Being a Beginner

It’s difficult being a beginner and trying to identify and negotiate the unfamiliar issues of unfamiliar work. It’s frustrating being unable to act effectively. Especially if there are other areas where you are used to acting effectively. As a result of years of practice as writer and editor, I have developed some facility with words and with writing. Although writing is often difficult in the sense that it demands effort and concentration, I can generally work quickly and effectively.  And that efficacy makes writing feel extremely easy compared to unfamiliar tasks, even though writing is still difficult.

When I write, because of my experience, I can sense the potential of a plan to create a coherent piece of work. I can make decisions about scope and focus, and I am not troubled about the possibility of making those decisions wrong.  I am confident that I can always write another draft (indeed, I will probably write another draft of something tomorrow, and the day after, and the day after that, and so on…), and this confidence in the process is a powerful emotional shield against the frustrations of the process. If I decide to throw a draft away, it’s not a problem, it’s just part of the process.

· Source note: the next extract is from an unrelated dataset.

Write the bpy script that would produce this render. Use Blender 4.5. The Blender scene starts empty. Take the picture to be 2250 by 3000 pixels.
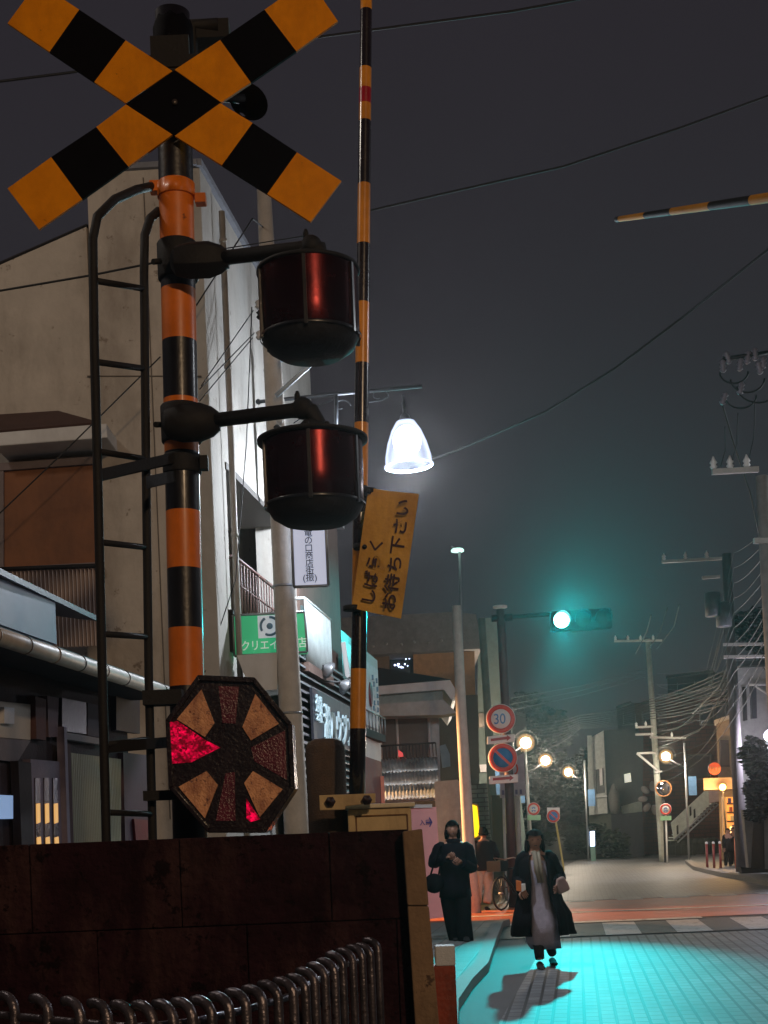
import bpy, bmesh, math, random
from mathutils import Vector, Matrix, noise
random.seed(7)
sc = bpy.context.scene
C = sc.collection
V = Vector
# ------------------------------------------------------------------ camera
F = 4157.0; ROLL = math.radians(2.3); CX, CY = 1125.0, 2450.0; H = 1.5
cr, sr = math.cos(ROLL), math.sin(ROLL)
cam = bpy.data.objects.new('camera', bpy.data.cameras.new('camera')); C.objects.link(cam)
cam.data.sensor_fit = 'VERTICAL'; cam.data.sensor_height = 36; cam.data.lens = 36*F/3000
cam.data.shift_y = (CY-1500)/3000; cam.data.shift_x = 0
cam.data.clip_start = .1; cam.data.clip_end = 2000
cam.matrix_world = Matrix(((cr, sr, 0, 0), (0, 0, -1, 0), (-sr, cr, 0, H), (0, 0, 0, 1)))
sc.camera = cam
sc.view_settings.view_transform = 'Standard'; sc.view_settings.look = 'None'
sc.view_settings.exposure = 0; sc.view_settings.gamma = 1
sc.cycles.use_denoising = True
sc.cycles.max_bounces = 6; sc.cycles.volume_bounces = 0; sc.cycles.transparent_max_bounces = 12
sc.cycles.sample_clamp_indirect = 3
try: sc.cycles.volume_step_rate = 4; sc.cycles.volume_max_steps = 64
except Exception: pass

def srgb(c):
    return tuple((x/255/12.92 if x/255 <= .04045 else ((x/255+.055)/1.055)**2.4) for x in c)
# ------------------------------------------------------------------ world: light-polluted night sky
w = bpy.data.worlds.new("World"); sc.world = w; w.use_nodes = True
nt = w.node_tree; nt.nodes.clear()
out = nt.nodes.new('ShaderNodeOutputWorld'); bg = nt.nodes.new('ShaderNodeBackground')
tc = nt.nodes.new('ShaderNodeTexCoord'); sp = nt.nodes.new('ShaderNodeSeparateXYZ'); rp = nt.nodes.new('ShaderNodeValToRGB')
nt.links.new(tc.outputs['Generated'], sp.inputs[0]); nt.links.new(sp.outputs['Z'], rp.inputs[0])
e = rp.color_ramp.elements
e[0].position = 0; e[0].color = (*srgb((48, 46, 49)), 1)
e[1].position = .6; e[1].color = (*srgb((45, 41, 47)), 1)
x = rp.color_ramp.elements.new(.25); x.color = (*srgb((48, 47, 51)), 1)
ns = nt.nodes.new('ShaderNodeTexNoise'); ns.inputs['Scale'].default_value = 3; ns.inputs['Detail'].default_value = 3
mx = nt.nodes.new('ShaderNodeMixRGB'); mx.blend_type = 'MULTIPLY'; mx.inputs[0].default_value = .25
nt.links.new(tc.outputs['Generated'], ns.inputs['Vector'])
nt.links.new(rp.outputs[0], mx.inputs[1]); nt.links.new(ns.outputs['Fac'], mx.inputs[2]); nt.links.new(mx.outputs[0], bg.inputs[0])
bg.inputs[1].default_value = .92
nt.links.new(bg.outputs[0], out.inputs[0])

def lamp(name, kind, loc, power, col, size=.1, aim=None, angle=None, blend=.5):
    l = bpy.data.lights.new(name, kind); l.energy = power; l.color = col
    l.shadow_soft_size = size
    if kind == 'SPOT': l.spot_size = math.radians(angle); l.spot_blend = blend
    o = bpy.data.objects.new(name, l); C.objects.link(o); o.location = loc
    if aim is not None: o.rotation_euler = (V(aim)-V(loc)).to_track_quat('-Z', 'Y').to_euler()
    return o
ORANGE = (1, .48, .16); COOL = (.82, .9, 1); WARM = (1, .86, .68); CYAN = (0.0, .96, 1)
# the sodium street lamp behind the viewer whose streak shows in the glossy drums and poles
lamp('street_light_behind_viewer', 'POINT', (6.0, -13, 8.6), 3700, (1, .68, .40), .3)
# a yard lamp on the left, outside the picture, that lights the cream building and the roof of the low house
lamp('yard_light', 'POINT', (-4.6, 6.6, 7.6), 190, (1, .88, .76), .3)
# cool street lamp on the right kerb, outside the picture, that rims the poles
lamp('kerb_light', 'POINT', (7.2, 9.5, 6.2), 180, (.88, .93, 1), .25)
lamp('house_fill_light', 'POINT', (9.6, 22.5, 6.6), 290, (.9, .94, 1), .25)  # unseen fill light added to brighten the balcony house
lamp('tan_wall_fill_light', 'POINT', (1.3, 38.5, 3.2), 90, (1, .72, .42), .2)  # unseen warm fill added to brighten the tan wall and parapet

# ------------------------------------------------------------------ pixel -> world helpers
def W(px, py, d):
    u, v = px-CX, CY-py
    return V(((u*cr+v*sr)*d/F, d, H+(-u*sr+v*cr)*d/F))
def G(px, py, z=0.0):
    u, v = px-CX, CY-py
    d = (H-z)*F/-(-u*sr+v*cr)
    p = W(px, py, d); p.z = z; return p
TS = .136
def PL(px, py, x0=-3.23, off=0):       # a point on the receding plane of the left frontages
    u, v = px-CX, CY-py
    d = x0/((u*cr+v*sr)/F-TS)
    p = W(px, py, d); p.x += off; return p
SD = V((TS, 1, 0)).normalized(); SN = V((1, -TS, 0)).normalized()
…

Recently, I have been working on making videos (and diagrams/images to supplement visual presentation of ideas) to expand the range of media in which I work.  I have experimented with basic videos in the past, posting several quickly made dissertation-related videos during the early months of 2018. The quality was unsatisfactory and I dropped the project to focus on finding a publisher for my book. Having found a publisher, I see my publisher suggesting I make some videos to help promote my book.  “Make a simple video,” the material suggests, “It doesn’t have to be fancy.” That framing of it—a simple video, doesn’t have to be fancy—is kind of inspiring or at least reassuring. But then I start work.

This is a field in which I am mostly a beginner.  My experience as a writer helps me with writing a script. Beyond that, I’m largely lost and kind of overwhelmed. The tools of the process are unfamiliar to me. Visual imagery? Soundtracks? I’m a rank amateur. But here I am, making a stab at it because it sounds like a good idea.  And because I’m a rank amateur, every step is frustrating. Mistakes abound. Doubts multiply. Every step is uncertain, uncomfortable.  Even trying to write scripts/outlines/storyboards…I mean I don’t even know how to apply words here. My instincts about how much to say in written form fail me when I contemplate the temporal structure of video presentation: I know how word counts relate to desired reading time, but I don’t know how word counts relate to speaking/listening time.  I’ll learn this, and other things with practice, as long as I practice. 

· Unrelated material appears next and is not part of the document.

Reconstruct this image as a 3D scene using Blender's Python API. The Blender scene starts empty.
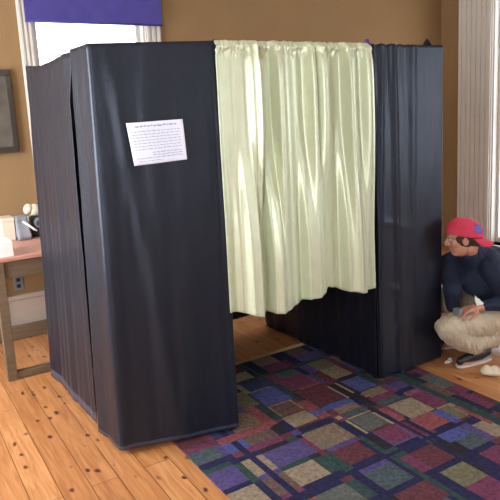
import bpy, bmesh, math, random
from mathutils import Vector, Matrix, noise
S = bpy.context.scene
C = S.collection
PI = math.pi
R = math.radians

# ------------------------------------------------------------------ camera
cam_d = bpy.data.cameras.new('camera')
cam = bpy.data.objects.new('camera', cam_d); C.objects.link(cam)
cam_d.sensor_width = 36; cam_d.lens = 44.04
cam_d.shift_x = .004; cam_d.shift_y = -.046
cam_d.clip_start = .05
cam.matrix_world = (Matrix.Translation((0, 0, 1.637)) @ Matrix.Rotation(R(-31), 4, 'Z')
                    @ Matrix.Rotation(R(90 - 10.26), 4, 'X') @ Matrix.Rotation(R(-3.03), 4, 'Z'))
S.camera = cam
S.view_settings.view_transform = 'Standard'; S.view_settings.look = 'None'
S.view_settings.gamma = 1; S.view_settings.use_curve_mapping = False
S.view_settings.exposure = 0.0

# ------------------------------------------------------------------ light
w = bpy.data.worlds.new('daylight'); S.world = w; w.use_nodes = True
bg = w.node_tree.nodes['Background']
bg.inputs[0].default_value = (.86, .93, 1, 1); bg.inputs[1].default_value = 5.5

def area_light(name, loc, direction, sx, sy, power, col):
    l = bpy.data.lights.new(name, 'AREA'); l.shape = 'RECTANGLE'; l.size = sx; l.size_y = sy
    l.energy = power; l.color = col
    o = bpy.data.objects.new(name, l); C.objects.link(o); o.location = loc
    o.rotation_euler = Vector(direction).to_track_quat('-Z', 'Z').to_euler()
    return o
# area lights for daylight at assumed, unseen windows; second left and rear are added
area_light('left_area_light', (-1.22, 3.55, 1.6), (1, -.15, -.2), 1.7, 1.5, 150, (.9, .95, 1))
area_light('left_area_light', (-1.22, .1, 1.7), (1, .7, -.05), 1.3, 1.5, 75, (.97, .98, 1))  # second left light, added to side-light the curtain folds
area_light('daylight_right_window', (5.62, -.35, 1.75), (-1, .5, -.1), 1.7, 1.7, 55, (.84, .91, 1))
area_light('rear_fill_light', (2.0, -2.42, 1.7), (0, 1, -.1), 1.6, 1.5, 8, (.95, .97, 1))  # weak fill added at an assumed rear window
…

And images. I don’t work in visual media; I don’t really rely on images or diagrams when I think about the processes of writing and research. So I’m trying to imagine images that might help me convey ideas, which is hard, and then, when I get an idea, I’m trying to use unfamiliar tools to capture what I imagined (I’m mostly working on the computer, which is difficult, but produces better results than I do drawing by hand). And what I do create doesn’t look all that good to me.

Being a novice is difficult emotionally. Doubts about how to precede receive no emotional support from past successes in the same area of experience. Because of the doubt, the work is more tiring and more frustrating. I procrastinate—indeed, I’m writing a blog post instead of working on a video right now, even though my video still needs to be made. I try to focus on making a video, and my attention goes to other projects that are related. In response, I try to keep refocusing on the practice—the repeated attempt to make something connected with a video. Not on the weaknesses of the specific piece that I’m working on, but just on the process. On taking one step after another. On exploring. On making mistakes so that I can learn from them. On making drafts that I throw away, so that I can experiment with things to see what seems to work (very little, so far!) and what doesn’t.

Being a beginner is frustrating. But when the goal seems worthy, if you can step into a practice where you experiment, make mistakes and keep practicing, you will improve your ability and then, whatever abilities you have will be amplified by your practice-based skills.